14.1. Any notice required or permitted to be given by either party to the other under these Conditions shall be in writing addressed to that other party at its registered office or principal place of business or such other address as may at the relevant time have been notified pursuant to this provision to the party giving the notice. A notice is deemed to have been served as follows:
14.1.1. if personally, by fax or e-mail at the time of delivery;
14.1.2. if posted, at the time of expiration of 48 hours or (in the case of airmail) 7 days after the envelope containing the notice is posted.
14.2. Unless specifically stated to the contrary, no failure or delay by either party in exercising any of its rights under these Conditions shall be deemed to be a waiver of that right, and no waiver by either party of any breach of these Conditions by the other shall be considered as a waiver of any subsequent breach of the same or any other provision.

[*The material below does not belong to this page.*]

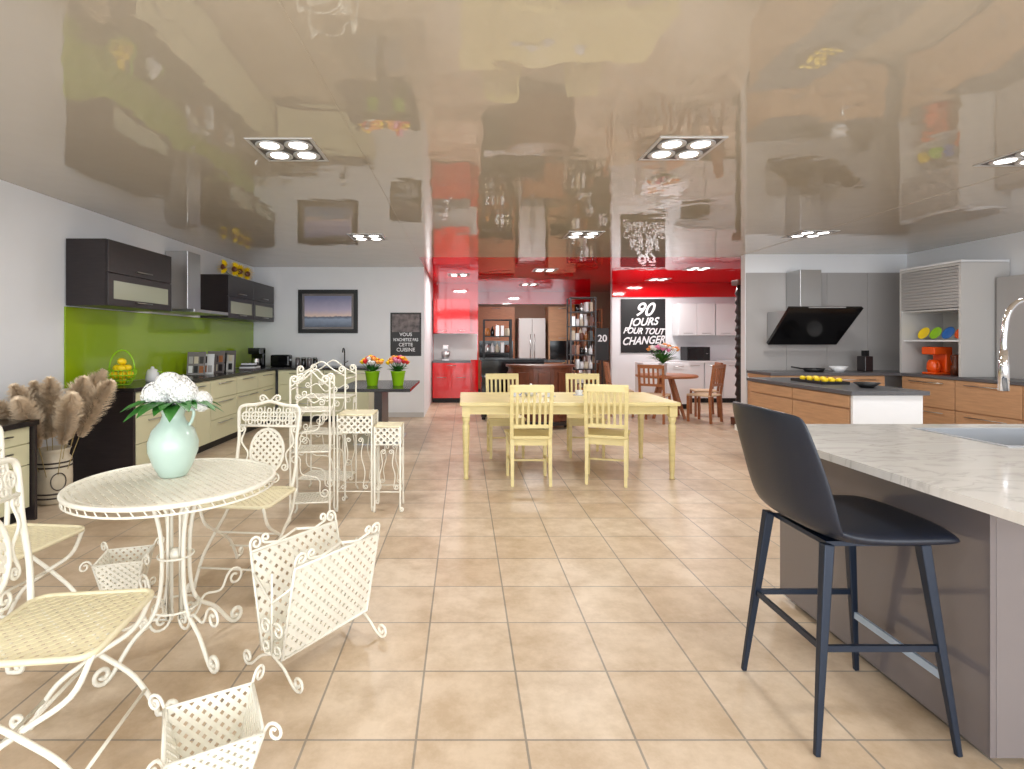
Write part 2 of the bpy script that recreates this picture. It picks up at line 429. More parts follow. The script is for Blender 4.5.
cabinet('wall_cabinet','dark wall cabinet with steel handles beside the extractor hood',(-3.5,8.3,0),pi/2,1.78,.37,1.66,2.27,[(-.89,0,1.66,1.97,'g'),(-.89,0,1.97,2.27,'d'),(0,.89,1.66,1.97,'g'),(0,.89,1.97,2.27,'d')],wenge,wenge,plinth=0,hl=.25,hpos='bot')
o=thing('extractor_hood','stainless chimney extractor hood between dark wall cabinets','cooker hood',(-3.44,6.7,0))
MB().box(-.24,.03,-.16,.16,1.721,2.45).obj('chimney',steel,o,bev=.004)
MB().box(-.24,.26,-.45,.45,1.68,1.72).obj('canopy',steel,o,bev=.005)
for i in range(2):
    cy=3.64-i*.66
    cabinet('low_cabinet','low cream drawer cabinet with black top along the wall',(-3.48,cy,0),pi/2,.655,.42,0,.71,[(-.327,.327,.1,.42,'r'),(-.327,.327,.42,.58,'r'),(-.327,.327,.58,.705,'r')],creamk,creamk,hl=.3)
MB().box(-3.69,-3.21,2.65,4.01,.711,.75).obj('cabinet_top',worktop,bev=.003,label='black worktop over low cream drawer cabinets',cat='worktop')
MB().box(-3.69,-3.22,3.975,4.0,0,.71).obj('end_panel',wenge,label='dark end panel of the low drawer cabinet',cat='cabinet panel')
# ---------------- right kitchen
for i in range(2):
    cy=5.13+i*.82
    cabinet('island_cabinet','oak fronted kitchen island cabinet under grey worktop',(3.75,cy,0),-pi/2,.815,.6,0,.86,[(-.407,.407,.1,.42,'r'),(-.407,.407,.42,.73,'r'),(-.407,.407,.74,.855,'r')],woodk,woodk,hm=None)
MB().box(3.44,4.06,4.69,4.715,0,.86).obj('end_panel',wht,label='white end panel closing the oak kitchen island',cat='cabinet panel')
MB().box(3.41,4.1,4.66,6.4,.861,.9).obj('island_worktop',greytop,bev=.004,label='grey worktop on the oak kitchen island',cat='worktop')
for i in range(2):
    w_=.78
    cabinet('base_cabinet','oak fronted base cabinet against grey wall panels',(4.6+i*.785,7.58,0),0,w_,.58,0,.86,[(-w_/2,w_/2,.1,.48,'r'),(-w_/2,w_/2,.49,.855,'r')],woodk,woodk,hm=steel,hl=.5)
for i in range(3):
    w_=.78
    cabinet('base_cabinet','oak fronted drawer cabinet along the side wall',(6.3,6.86-i*.785,0),-pi/2,w_,.58,0,.86,[(-w_/2,w_/2,.1,.48,'r'),(-w_/2,w_/2,.49,.855,'r')],woodk,woodk,hm=steel,hl=.5)
MB().prism([(4.2,7.26),(5.98,7.26),(5.98,4.88),(6.6,4.88),(6.6,7.88),(4.2,7.88)],.861,.9).obj('kitchen_worktop',greytop,bev=.004,label='L-shaped grey worktop on oak base cabinets',cat='worktop')
o=thing('niche_cabinet','light grey tall cabinet with roller shutter and open niche','cabinet',(6.3,6.85,0),-pi/2)
b_=MB(); b_.box(-.45,-.42,-.3,.29,.902,2.29).box(.42,.45,-.3,.29,.902,2.29).box(-.42,.42,-.3,.29,2.26,2.29).box(-.42,.42,.27,.29,.902,2.26).box(-.42,.42,-.28,.27,1.72,1.74)
b_.obj('body',lgrey,o)
MB().box(-.42,.42,-.27,.27,1.33,1.35).obj('shelf',wht,o)
s_=MB()
for i in range(13): s_.box(-.419,.419,-.3,-.285,1.75+i*.039,1.785+i*.039)
s_.obj('roller_shutter',grey,o)
MB().box(-.45,.45,-.3,.29,2.295,2.32).obj('top_trim',wht,o)
MB().box(6.4,6.59,5.0,6.37,.901,2.1).obj('wall_panel',grey,label='grey wall panel above side worktop',cat='wall panel')
o=thing('extractor_hood','angled black glass extractor hood with steel chimney','cooker hood',(4.925,7.69,0))
MB().add([(-.5,-.5,1.78),(.5,-.5,1.78),(.5,.03,1.28),(-.5,.03,1.28),(-.5,-.46,1.81),(.5,-.46,1.81),(.5,.07,1.31),(-.5,.07,1.31)],[(0,1,2,3),(7,6,5,4),(0,4,5,1),(1,5,6,2),(2,6,7,3),(3,7,4,0)]).obj('glass_front',blackg,o,bev=.004)
MB().add([(-.42,-.36,1.76),(.42,-.36,1.76),(.42,.1,1.32),(-.42,.1,1.32),(-.42,.18,1.76),(.42,.18,1.76),(.42,.18,1.32),(-.42,.18,1.32)],[(0,1,2,3),(7,6,5,4),(0,4,5,1),(1,5,6,2),(2,6,7,3),(3,7,4,0)]).obj('body',steel,o)
MB().box(-.14,.16,-.15,.18,1.765,2.35).obj('chimney',steel,o,bev=.003)
MB().box(-.25,.25,-.512,-.501,1.785,1.8).obj('control_strip',steel,o)
# ---------------- marble island
o=thing('kitchen_island','glossy taupe grey kitchen island with white marble worktop and sink','kitchen island',(0,0,0))
bd=MB(); bd.box(1.68,2.2,1.7,2.78,.08,.86).box(3.02,3.3,1.7,2.78,.08,.86).box(2.2,3.02,1.7,2.16,.08,.86).box(2.2,3.02,2.16,2.78,.08,.7); bd.obj('body',dgrey,o)
MB().box(1.72,3.3,1.73,2.75,0,.079).obj('plinth',black,o)
MB().box(1.68,3.28,1.672,1.698,.03,.867).obj('end_panel',mgrey,o,bev=.001)
MB().box(1.660,1.679,1.672,2.785,.03,.867).obj('side_panel',dgrey,o,bev=.001)
x0,x1,y0,y1=1.45,3.4,1.2,2.84; a0,a1,c0,c1=2.3,2.95,2.24,2.68
wt=MB()
for X0,X1,Y0,Y1 in ((x0,a0,y0,y1),(a1,x1,y0,y1),(a0,a1,y0,c0),(a0,a1,c1,y1)):
    wt.box(X0,X1,Y0,Y1,.869,.9)
wt.obj('worktop',marble,o)
sk=MB(); sk.box(a0,a0+.003,c0,c1,.78,.902).box(a1-.003,a1,c0,c1,.78,.902).box(a0+.003,a1-.003,c0,c0+.003,.78,.902).box(a0+.003,a1-.003,c1-.003,c1,.78,.902).box(a0,a1,c0,c1,.775,.78)
for X0,X1,Y0,Y1 in ((a0-.02,a1+.02,c0-.02,c0),(a0-.02,a1+.02,c1,c1+.02),(a0-.02,a0,c0,c1),(a1,a1+.02,c0,c1)): sk.box(X0,X1,Y0,Y1,.9005,.904)
sk.obj('sink',sinkm,o)
o=thing('kitchen_faucet','tall smooth arched chrome faucet beside island sink','faucet',(3.04,2.76,.9005))
MB().lathe([(.03,0),(.03,.02),(.02,.03),(.018,.2),(.018,.3)],n=16).obj('base',chrome,o)
pts=cat([(0,0,.3),(0,0,.48),(-.03,-.005,.58),(-.10,-.02,.645),(-.19,-.035,.645),(-.26,-.05,.58),(-.285,-.055,.46),(-.285,-.055,.4)],8)
MB().tube(pts,.013,14).obj('spout',chrome,o)
MB().tube([(-.285,-.055,.4),(-.285,-.055,.3),(-.285,-.055,.19)],[.016,.021,.022],16).obj('spray_head',chrome,o)
MB().tube([(0,.02,.08),(.07,.03,.12)],.006,8).obj('lever',chrome,o)
# ---------------- bar stool
def barstool(loc,rot):
    o=thing('bar_stool','blue-black leather bar stool with low curved back','chair',loc,rot)
    def shell(prof,name,NU=15):
        vs=[];fs=[];n=len(prof)
        for side in (0,1):
            for j,(y,z,hw,th,wr,ri) in enumerate(prof):
                y_,z_=prof[min(j+1,n-1)][:2]; y0,z0=prof[max(j-1,0)][:2]
                t=Vector((y_-y0,z_-z0)).normalized(); nn=Vector((-t.y,t.x))
                for i in range(NU):
                    u=-1+2*i/(NU-1); au=abs(u)
                    e=1-.55*au**6
                    k=(th/2)*e*(1 if side else -1)
                    if j in (0,n-1): k*=.55
                    vs.append((u*hw,y-wr*au**2.6+nn.x*k,z+ri*au**2.5+nn.y*k))
        o1=NU*n
        for j in range(n-1):
            for i in range(NU-1):
                a=j*NU+i; fs.append((a,a+1,a+NU+1,a+NU)); fs.append((o1+a,o1+a+NU,o1+a+NU+1,o1+a+1))
        for i in range(NU-1):
            fs.append((i,o1+i,o1+i+1,i+1)); a=(n-1)*NU+i; fs.append((a,a+1,o1+a+1,o1+a))
        for j in range(n-1):
            a=j*NU; fs.append((a,a+NU,o1+a+NU,o1+a)); a=j*NU+NU-1; fs.append((a,o1+a,o1+a+NU,a+NU))
        MB().add(vs,fs,0,True).obj(name,leather,o,sub=2)
    shell([(.325,1.115,.220,.026,.05,-.015),(.312,1.065,.232,.029,.052,-.005),(.288,.97,.240,.031,.058,0),(.265,.88,.244,.033,.065,0),(.242,.80,.244,.036,.065,0),(.212,.73,.240,.04,.05,.01),(.155,.694,.232,.042,.015,.012)],'backrest')
    shell([(.19,.712,.230,.05,.02,.02),(.12,.694,.234,.056,.0,.014),(.04,.690,.238,.058,0,.008),(-.06,.694,.240,.058,0,.004),(-.16,.700,.240,.058,0,.0),(-.235,.704,.236,.052,-.015,-.004),(-.268,.700,.222,.04,-.025,-.006)],'seat')
    def lp(sx,sy,t):
        return Vector((sx*(.225-.055*t),sy*(.23-.07*t),.668*t))
    for sx in (-1,1):
        for sy in (-1,1):
            MB().beam(lp(sx,sy,0),lp(sx,sy,1),.018,.018,.034,.034).obj('leg',legm,o,bev=.004)
    r=MB(); t=.5
    A=[lp(-1,-1,t),lp(-1,1,t),lp(1,1,t),lp(1,-1,t)]
    for i in range(3): r.beam(A[i],A[i+1],.012,.020,up=(0,0,1))
    r.obj('stretcher',legm,o)
    MB().beam(lp(-1,-1,.36),lp(1,-1,.36),.012,.026,up=(0,0,1)).obj('footrest',mat('footrest_metal',(170,190,215),.3,.5),o)
    MB().box(-.15,.15,-.15,.15,.652,.668).obj('seat_frame',legm,o)
    return o
barstool((1.375,1.945,0),pi/2)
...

14.3. If any provision of these Conditions is held by any competent authority to be invalid or unenforceable in whole or in part the validity of the other provisions of these Conditions and the remainder of the provisions in question shall not be affected.
14.4. The Contract shall be governed by the laws of England, and the parties hereby submit to the non-exclusive jurisdiction of the English Courts for all purposes arising in connection with these Conditions.
14.5. These Conditions, and the documents referred to in them, constitutes the entire agreement and understanding of the parties and supersedes any previous agreement between the parties relating to the subject matter of this Contract. Each of the parties acknowledges and agrees that in entering into this Contract, and the documents referred to in it, it does not rely on, and shall have no remedy in respect of, any statement, representation, warranty or understanding (whether negligently or innocently made) of any person (whether party to this agreement or not) other than as expressly set out in the Contract. The only remedy available to it for breach of any warranty shall be for breach of contract under the terms of this agreement. Nothing in this sub-clause shall, however, operate to limit or exclude any liability for fraud.
14.6. The Buyer shall not without the prior written consent of the Seller assign, transfer, charge, declare a trust over, or deal with this Agreement or its rights under it or part of it, or purport to do any of the same.